RECORD SET
════════

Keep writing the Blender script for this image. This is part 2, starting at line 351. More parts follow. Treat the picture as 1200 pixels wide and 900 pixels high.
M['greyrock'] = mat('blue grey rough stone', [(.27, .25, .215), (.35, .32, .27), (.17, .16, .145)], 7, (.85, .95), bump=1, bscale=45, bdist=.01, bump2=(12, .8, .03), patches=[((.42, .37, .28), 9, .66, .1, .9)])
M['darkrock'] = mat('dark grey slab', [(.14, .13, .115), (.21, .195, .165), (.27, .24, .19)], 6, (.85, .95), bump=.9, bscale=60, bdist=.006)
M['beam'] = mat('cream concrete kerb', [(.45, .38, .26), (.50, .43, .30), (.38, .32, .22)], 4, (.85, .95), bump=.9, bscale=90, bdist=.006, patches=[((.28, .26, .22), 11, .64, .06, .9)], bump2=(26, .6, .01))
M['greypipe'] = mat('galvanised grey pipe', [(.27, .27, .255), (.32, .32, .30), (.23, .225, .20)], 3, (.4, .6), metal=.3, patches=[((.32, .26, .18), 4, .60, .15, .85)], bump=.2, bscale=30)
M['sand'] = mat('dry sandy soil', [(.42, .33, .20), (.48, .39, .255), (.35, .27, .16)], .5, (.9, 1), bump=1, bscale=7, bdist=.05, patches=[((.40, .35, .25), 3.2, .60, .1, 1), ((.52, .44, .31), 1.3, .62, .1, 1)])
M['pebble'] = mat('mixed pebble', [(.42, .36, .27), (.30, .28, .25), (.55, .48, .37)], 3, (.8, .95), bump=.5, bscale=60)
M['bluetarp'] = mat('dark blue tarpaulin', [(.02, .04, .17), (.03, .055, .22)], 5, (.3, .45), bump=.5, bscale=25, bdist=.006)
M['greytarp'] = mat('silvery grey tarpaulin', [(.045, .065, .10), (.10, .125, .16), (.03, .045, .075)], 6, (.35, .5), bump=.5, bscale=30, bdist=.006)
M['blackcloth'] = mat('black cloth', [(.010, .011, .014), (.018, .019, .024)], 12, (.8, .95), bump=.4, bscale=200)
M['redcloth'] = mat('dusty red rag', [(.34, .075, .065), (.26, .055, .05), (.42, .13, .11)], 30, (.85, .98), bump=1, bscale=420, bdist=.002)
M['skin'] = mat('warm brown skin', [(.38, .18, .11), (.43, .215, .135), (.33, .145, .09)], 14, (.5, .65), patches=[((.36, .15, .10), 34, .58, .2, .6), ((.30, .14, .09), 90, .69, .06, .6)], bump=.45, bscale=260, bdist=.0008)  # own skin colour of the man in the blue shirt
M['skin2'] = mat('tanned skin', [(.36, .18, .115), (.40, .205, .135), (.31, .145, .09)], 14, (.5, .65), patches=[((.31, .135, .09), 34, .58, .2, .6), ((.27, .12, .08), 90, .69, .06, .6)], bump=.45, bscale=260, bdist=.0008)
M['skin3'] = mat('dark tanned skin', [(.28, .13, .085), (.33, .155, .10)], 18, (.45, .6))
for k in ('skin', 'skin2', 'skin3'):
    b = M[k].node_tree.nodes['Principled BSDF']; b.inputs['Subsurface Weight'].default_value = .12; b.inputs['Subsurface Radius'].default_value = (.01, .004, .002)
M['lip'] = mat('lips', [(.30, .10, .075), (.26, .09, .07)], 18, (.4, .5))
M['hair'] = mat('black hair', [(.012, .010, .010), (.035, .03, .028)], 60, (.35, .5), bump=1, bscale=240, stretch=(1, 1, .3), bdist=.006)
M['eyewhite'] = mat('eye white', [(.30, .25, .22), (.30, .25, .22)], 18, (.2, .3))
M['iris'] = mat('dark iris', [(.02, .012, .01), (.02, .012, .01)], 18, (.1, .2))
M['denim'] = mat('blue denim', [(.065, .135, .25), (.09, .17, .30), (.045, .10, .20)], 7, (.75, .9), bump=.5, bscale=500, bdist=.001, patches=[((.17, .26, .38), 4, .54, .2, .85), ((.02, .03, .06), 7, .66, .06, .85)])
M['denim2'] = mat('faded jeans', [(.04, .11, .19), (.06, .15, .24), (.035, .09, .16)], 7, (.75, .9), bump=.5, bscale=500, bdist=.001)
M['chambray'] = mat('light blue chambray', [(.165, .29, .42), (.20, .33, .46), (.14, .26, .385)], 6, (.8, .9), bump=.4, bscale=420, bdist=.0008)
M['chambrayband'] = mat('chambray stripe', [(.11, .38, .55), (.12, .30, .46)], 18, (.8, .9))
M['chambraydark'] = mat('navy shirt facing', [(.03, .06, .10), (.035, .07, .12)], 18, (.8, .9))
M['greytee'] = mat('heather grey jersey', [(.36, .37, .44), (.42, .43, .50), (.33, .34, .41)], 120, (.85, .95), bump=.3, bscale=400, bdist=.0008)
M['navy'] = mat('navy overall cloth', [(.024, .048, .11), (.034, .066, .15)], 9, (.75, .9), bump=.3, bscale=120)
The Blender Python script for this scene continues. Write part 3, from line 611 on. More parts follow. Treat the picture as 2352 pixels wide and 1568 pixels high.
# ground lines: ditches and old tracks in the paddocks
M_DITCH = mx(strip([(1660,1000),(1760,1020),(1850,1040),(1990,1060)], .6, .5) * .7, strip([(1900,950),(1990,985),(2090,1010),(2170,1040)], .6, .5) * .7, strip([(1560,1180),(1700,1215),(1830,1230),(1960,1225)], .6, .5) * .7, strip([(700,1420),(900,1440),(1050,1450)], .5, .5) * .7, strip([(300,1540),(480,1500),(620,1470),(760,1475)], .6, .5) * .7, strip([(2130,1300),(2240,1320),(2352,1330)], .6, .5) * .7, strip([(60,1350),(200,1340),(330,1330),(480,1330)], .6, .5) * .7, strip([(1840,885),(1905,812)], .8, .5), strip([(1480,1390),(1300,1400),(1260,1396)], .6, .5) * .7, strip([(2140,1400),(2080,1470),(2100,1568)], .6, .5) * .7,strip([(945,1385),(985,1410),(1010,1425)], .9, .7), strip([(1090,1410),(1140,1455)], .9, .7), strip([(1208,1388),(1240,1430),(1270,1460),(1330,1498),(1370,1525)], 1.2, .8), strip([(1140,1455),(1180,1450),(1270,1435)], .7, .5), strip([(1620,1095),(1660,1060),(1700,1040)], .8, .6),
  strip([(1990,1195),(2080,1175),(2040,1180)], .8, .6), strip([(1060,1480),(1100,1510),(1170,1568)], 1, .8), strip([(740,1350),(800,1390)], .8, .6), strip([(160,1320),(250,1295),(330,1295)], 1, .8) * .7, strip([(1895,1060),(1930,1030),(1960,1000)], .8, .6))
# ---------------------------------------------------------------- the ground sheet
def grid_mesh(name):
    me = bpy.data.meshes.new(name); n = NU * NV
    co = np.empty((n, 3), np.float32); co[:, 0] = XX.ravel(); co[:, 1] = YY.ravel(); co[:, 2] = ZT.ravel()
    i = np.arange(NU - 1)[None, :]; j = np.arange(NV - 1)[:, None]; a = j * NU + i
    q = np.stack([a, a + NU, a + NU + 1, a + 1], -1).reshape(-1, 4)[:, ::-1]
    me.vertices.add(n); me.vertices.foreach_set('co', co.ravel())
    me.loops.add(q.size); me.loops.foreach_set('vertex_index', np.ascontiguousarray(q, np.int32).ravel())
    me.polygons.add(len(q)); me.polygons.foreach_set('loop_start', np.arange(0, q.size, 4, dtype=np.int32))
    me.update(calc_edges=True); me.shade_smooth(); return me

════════

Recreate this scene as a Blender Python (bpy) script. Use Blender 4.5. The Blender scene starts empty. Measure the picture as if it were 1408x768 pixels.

════════

WHAT IS ASKED
Say how many lines of the data include the string "empty". Nothing other than the number should be given.

REPLY TO THE TASK
2